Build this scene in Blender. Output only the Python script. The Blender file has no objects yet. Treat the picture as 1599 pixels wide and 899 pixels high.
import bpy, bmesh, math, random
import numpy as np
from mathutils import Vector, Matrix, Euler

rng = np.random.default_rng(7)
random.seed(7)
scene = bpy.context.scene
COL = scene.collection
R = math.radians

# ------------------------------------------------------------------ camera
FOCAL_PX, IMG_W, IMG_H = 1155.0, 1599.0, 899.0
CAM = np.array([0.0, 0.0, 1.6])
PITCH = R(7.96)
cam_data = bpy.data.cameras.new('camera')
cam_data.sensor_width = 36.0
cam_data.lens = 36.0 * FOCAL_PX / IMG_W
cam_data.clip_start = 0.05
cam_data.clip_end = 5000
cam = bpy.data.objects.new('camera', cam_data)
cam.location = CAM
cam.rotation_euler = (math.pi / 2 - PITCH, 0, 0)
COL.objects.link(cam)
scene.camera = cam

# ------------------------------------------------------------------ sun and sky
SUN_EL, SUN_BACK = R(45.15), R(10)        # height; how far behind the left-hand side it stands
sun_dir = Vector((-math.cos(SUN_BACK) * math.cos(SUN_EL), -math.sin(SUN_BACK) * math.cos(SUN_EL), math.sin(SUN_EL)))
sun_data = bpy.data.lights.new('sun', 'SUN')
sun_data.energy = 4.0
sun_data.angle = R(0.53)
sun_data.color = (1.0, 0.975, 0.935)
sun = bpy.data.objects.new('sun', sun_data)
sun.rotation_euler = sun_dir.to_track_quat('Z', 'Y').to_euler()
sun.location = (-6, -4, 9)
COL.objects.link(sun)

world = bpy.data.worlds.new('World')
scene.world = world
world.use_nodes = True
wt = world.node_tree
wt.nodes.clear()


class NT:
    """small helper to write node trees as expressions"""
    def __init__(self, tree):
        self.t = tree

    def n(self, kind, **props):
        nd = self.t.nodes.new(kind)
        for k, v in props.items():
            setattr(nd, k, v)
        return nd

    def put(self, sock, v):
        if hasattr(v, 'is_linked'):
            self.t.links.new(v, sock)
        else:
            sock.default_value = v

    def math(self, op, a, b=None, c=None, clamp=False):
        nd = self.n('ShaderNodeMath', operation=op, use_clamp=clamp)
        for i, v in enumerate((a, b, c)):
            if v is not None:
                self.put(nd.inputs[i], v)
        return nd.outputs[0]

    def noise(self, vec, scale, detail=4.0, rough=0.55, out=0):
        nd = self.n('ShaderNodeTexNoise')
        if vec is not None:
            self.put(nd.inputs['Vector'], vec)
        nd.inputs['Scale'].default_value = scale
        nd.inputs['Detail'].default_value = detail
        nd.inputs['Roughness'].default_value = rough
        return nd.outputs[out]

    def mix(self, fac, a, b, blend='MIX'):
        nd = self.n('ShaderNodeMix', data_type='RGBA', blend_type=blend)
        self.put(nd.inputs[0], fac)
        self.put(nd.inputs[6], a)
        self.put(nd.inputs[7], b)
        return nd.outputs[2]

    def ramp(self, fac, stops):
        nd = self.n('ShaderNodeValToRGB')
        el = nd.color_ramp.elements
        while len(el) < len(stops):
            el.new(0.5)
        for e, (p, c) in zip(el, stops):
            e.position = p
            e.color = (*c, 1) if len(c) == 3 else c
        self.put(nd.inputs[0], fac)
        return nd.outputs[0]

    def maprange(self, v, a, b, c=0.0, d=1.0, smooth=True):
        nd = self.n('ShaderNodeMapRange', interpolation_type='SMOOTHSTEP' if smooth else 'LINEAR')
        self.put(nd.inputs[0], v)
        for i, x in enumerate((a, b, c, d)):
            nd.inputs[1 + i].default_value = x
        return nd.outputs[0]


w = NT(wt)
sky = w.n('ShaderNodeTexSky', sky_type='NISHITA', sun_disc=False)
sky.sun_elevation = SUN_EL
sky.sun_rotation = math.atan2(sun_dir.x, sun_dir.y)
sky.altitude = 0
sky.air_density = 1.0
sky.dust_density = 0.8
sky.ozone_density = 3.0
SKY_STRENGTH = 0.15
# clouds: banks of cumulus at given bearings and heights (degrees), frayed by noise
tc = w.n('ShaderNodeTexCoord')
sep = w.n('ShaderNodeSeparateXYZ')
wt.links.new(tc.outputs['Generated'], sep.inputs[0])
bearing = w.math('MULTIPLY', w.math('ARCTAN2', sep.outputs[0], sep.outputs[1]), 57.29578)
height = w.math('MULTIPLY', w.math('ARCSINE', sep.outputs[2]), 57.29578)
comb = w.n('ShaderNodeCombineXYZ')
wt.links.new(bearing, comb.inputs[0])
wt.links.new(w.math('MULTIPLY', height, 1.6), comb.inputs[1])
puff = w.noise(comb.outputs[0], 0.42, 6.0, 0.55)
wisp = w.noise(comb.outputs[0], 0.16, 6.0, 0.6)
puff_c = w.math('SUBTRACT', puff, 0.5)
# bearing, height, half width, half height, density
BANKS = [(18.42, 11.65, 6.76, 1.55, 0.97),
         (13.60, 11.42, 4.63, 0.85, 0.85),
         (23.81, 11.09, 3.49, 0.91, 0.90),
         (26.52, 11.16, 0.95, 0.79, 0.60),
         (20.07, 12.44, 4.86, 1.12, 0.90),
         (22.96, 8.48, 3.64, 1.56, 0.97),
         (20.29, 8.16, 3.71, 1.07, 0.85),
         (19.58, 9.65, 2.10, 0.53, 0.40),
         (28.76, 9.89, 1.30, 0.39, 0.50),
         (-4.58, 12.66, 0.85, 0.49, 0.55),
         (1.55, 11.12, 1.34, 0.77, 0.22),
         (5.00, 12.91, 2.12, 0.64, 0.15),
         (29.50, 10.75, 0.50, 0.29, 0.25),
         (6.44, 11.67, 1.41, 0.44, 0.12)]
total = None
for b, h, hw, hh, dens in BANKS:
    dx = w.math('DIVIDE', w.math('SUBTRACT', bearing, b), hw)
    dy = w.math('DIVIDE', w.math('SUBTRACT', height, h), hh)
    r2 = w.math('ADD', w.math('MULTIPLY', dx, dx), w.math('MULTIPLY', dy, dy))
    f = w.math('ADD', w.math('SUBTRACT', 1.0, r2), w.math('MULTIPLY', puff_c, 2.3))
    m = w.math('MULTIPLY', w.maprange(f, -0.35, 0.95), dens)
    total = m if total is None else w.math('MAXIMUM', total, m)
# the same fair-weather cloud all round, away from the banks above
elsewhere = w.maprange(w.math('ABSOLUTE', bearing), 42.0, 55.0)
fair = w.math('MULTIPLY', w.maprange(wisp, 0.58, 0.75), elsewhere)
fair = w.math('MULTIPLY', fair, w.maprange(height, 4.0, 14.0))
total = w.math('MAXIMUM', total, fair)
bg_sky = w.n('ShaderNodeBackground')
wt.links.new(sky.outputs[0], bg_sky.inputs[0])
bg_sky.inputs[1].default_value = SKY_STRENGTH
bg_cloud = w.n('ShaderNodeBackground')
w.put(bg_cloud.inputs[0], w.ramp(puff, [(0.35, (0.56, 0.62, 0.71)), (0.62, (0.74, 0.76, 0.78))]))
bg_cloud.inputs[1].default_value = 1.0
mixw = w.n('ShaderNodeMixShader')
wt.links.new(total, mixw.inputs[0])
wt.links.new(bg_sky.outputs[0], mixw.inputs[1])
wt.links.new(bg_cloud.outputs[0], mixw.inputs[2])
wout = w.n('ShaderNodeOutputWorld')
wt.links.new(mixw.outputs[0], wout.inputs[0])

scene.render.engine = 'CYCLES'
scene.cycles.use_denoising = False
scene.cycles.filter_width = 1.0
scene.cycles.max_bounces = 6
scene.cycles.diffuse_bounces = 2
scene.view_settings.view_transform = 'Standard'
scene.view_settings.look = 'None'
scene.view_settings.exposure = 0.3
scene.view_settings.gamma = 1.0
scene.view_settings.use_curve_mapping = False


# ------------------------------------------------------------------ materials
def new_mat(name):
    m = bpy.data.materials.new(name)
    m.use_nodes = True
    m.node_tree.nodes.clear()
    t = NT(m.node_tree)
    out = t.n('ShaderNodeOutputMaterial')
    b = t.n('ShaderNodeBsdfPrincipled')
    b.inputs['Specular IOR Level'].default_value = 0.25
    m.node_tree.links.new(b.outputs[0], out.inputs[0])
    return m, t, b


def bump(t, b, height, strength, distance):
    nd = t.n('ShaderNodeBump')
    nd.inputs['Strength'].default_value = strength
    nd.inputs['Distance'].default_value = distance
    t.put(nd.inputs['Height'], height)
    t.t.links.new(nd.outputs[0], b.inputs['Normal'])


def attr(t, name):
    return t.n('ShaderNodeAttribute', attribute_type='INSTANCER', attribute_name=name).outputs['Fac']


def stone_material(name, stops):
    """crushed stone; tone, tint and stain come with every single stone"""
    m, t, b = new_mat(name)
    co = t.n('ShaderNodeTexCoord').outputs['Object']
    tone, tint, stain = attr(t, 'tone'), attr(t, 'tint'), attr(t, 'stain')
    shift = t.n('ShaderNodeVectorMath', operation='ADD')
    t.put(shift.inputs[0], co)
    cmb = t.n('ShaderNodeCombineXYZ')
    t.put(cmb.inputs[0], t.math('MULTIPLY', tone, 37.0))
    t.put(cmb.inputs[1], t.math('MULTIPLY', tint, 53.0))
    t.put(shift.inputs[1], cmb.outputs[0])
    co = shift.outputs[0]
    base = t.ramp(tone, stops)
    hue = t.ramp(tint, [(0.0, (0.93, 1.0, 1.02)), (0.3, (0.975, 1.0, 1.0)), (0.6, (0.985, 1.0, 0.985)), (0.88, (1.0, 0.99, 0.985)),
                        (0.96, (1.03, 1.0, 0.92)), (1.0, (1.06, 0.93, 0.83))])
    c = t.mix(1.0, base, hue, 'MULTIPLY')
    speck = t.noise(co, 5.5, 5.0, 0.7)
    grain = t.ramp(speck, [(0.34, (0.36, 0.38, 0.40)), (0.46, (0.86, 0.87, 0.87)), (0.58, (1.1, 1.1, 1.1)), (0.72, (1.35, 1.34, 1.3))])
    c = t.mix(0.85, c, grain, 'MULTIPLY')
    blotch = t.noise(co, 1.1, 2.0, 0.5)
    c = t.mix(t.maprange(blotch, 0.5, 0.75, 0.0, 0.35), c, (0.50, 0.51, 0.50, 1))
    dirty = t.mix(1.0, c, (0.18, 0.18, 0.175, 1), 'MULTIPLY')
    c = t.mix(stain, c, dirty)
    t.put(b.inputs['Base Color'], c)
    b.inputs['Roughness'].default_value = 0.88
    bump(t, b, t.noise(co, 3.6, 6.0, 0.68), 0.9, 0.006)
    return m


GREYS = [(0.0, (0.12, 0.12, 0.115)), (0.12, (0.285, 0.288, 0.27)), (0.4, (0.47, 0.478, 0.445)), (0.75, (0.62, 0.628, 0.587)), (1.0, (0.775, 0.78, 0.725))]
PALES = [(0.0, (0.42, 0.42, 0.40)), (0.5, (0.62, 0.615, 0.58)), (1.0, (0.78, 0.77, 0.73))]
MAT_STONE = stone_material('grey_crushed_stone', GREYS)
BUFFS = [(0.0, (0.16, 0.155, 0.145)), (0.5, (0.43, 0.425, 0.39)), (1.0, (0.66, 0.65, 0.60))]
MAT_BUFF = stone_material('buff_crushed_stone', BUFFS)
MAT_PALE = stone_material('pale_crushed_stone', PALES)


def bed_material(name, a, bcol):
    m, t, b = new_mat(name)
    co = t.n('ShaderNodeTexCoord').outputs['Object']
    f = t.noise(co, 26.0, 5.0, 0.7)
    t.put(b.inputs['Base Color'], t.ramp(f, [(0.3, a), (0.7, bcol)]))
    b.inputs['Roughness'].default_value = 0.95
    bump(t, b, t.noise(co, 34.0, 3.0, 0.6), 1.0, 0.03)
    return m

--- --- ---

OBJECTIVE: Set down, exactly as written, each line of the data from its opening line through the one containing "R = math.radians". Output nothing more.

SOLUTION TO THIS TASK:
Build this scene in Blender. Output only the Python script. The Blender file has no objects yet. Treat the picture as 1599 pixels wide and 899 pixels high.
import bpy, bmesh, math, random
import numpy as np
from mathutils import Vector, Matrix, Euler

rng = np.random.default_rng(7)
random.seed(7)
scene = bpy.context.scene
COL = scene.collection
R = math.radians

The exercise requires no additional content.